:: TO DO ::
Repeat the material exactly, leaving nothing out.
+++
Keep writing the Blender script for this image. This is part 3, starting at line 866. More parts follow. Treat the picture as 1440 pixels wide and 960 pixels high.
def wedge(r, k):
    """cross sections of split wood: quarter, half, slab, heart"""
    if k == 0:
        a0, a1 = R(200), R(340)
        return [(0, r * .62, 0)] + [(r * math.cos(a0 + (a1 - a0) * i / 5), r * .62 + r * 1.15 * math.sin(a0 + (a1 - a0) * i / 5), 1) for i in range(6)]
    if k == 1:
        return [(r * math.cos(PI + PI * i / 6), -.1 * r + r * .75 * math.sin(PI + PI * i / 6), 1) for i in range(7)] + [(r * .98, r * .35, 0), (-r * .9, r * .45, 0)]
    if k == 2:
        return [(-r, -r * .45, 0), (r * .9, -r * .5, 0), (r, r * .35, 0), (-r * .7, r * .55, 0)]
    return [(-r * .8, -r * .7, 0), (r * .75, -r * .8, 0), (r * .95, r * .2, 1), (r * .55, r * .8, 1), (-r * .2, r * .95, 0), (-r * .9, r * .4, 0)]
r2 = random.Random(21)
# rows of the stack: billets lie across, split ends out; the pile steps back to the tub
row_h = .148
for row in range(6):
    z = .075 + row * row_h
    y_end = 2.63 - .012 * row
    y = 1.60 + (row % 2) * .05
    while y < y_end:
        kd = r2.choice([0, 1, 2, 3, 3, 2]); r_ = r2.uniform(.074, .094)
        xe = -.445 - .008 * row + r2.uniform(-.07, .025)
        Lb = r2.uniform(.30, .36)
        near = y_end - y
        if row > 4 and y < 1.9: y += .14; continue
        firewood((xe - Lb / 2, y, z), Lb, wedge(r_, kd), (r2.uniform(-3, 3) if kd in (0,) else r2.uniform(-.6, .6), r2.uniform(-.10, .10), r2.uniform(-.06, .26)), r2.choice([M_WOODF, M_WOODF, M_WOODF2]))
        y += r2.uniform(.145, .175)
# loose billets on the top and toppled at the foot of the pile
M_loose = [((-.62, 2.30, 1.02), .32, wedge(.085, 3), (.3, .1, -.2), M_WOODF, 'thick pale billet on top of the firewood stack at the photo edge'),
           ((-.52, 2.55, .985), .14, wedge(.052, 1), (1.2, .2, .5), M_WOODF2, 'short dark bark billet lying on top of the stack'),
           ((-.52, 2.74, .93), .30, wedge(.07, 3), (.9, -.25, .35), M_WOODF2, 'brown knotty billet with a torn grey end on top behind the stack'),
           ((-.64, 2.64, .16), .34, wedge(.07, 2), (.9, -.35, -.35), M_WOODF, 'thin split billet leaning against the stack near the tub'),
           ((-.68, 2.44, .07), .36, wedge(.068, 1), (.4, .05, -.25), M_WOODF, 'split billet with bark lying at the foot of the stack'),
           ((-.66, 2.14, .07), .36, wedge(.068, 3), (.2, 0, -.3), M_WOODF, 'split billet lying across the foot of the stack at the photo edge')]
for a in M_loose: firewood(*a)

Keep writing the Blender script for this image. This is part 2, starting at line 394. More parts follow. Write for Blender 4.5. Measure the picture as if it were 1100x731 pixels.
+++
:: EXERCISE RESULT ::
Keep writing the Blender script for this image. This is part 3, starting at line 866. More parts follow. Treat the picture as 1440 pixels wide and 960 pixels high.
def wedge(r, k):
    """cross sections of split wood: quarter, half, slab, heart"""
    if k == 0:
        a0, a1 = R(200), R(340)
        return [(0, r * .62, 0)] + [(r * math.cos(a0 + (a1 - a0) * i / 5), r * .62 + r * 1.15 * math.sin(a0 + (a1 - a0) * i / 5), 1) for i in range(6)]
    if k == 1:
        return [(r * math.cos(PI + PI * i / 6), -.1 * r + r * .75 * math.sin(PI + PI * i / 6), 1) for i in range(7)] + [(r * .98, r * .35, 0), (-r * .9, r * .45, 0)]
    if k == 2:
        return [(-r, -r * .45, 0), (r * .9, -r * .5, 0), (r, r * .35, 0), (-r * .7, r * .55, 0)]
    return [(-r * .8, -r * .7, 0), (r * .75, -r * .8, 0), (r * .95, r * .2, 1), (r * .55, r * .8, 1), (-r * .2, r * .95, 0), (-r * .9, r * .4, 0)]
r2 = random.Random(21)
# rows of the stack: billets lie across, split ends out; the pile steps back to the tub
row_h = .148
for row in range(6):
    z = .075 + row * row_h
    y_end = 2.63 - .012 * row
    y = 1.60 + (row % 2) * .05
    while y < y_end:
        kd = r2.choice([0, 1, 2, 3, 3, 2]); r_ = r2.uniform(.074, .094)
        xe = -.445 - .008 * row + r2.uniform(-.07, .025)
        Lb = r2.uniform(.30, .36)
        near = y_end - y
        if row > 4 and y < 1.9: y += .14; continue
        firewood((xe - Lb / 2, y, z), Lb, wedge(r_, kd), (r2.uniform(-3, 3) if kd in (0,) else r2.uniform(-.6, .6), r2.uniform(-.10, .10), r2.uniform(-.06, .26)), r2.choice([M_WOODF, M_WOODF, M_WOODF2]))
        y += r2.uniform(.145, .175)
# loose billets on the top and toppled at the foot of the pile
M_loose = [((-.62, 2.30, 1.02), .32, wedge(.085, 3), (.3, .1, -.2), M_WOODF, 'thick pale billet on top of the firewood stack at the photo edge'),
           ((-.52, 2.55, .985), .14, wedge(.052, 1), (1.2, .2, .5), M_WOODF2, 'short dark bark billet lying on top of the stack'),
           ((-.52, 2.74, .93), .30, wedge(.07, 3), (.9, -.25, .35), M_WOODF2, 'brown knotty billet with a torn grey end on top behind the stack'),
           ((-.64, 2.64, .16), .34, wedge(.07, 2), (.9, -.35, -.35), M_WOODF, 'thin split billet leaning against the stack near the tub'),
           ((-.68, 2.44, .07), .36, wedge(.068, 1), (.4, .05, -.25), M_WOODF, 'split billet with bark lying at the foot of the stack'),
           ((-.66, 2.14, .07), .36, wedge(.068, 3), (.2, 0, -.3), M_WOODF, 'split billet lying across the foot of the stack at the photo edge')]
for a in M_loose: firewood(*a)

Keep writing the Blender script for this image. This is part 2, starting at line 394. More parts follow. Write for Blender 4.5. Measure the picture as if it were 1100x731 pixels.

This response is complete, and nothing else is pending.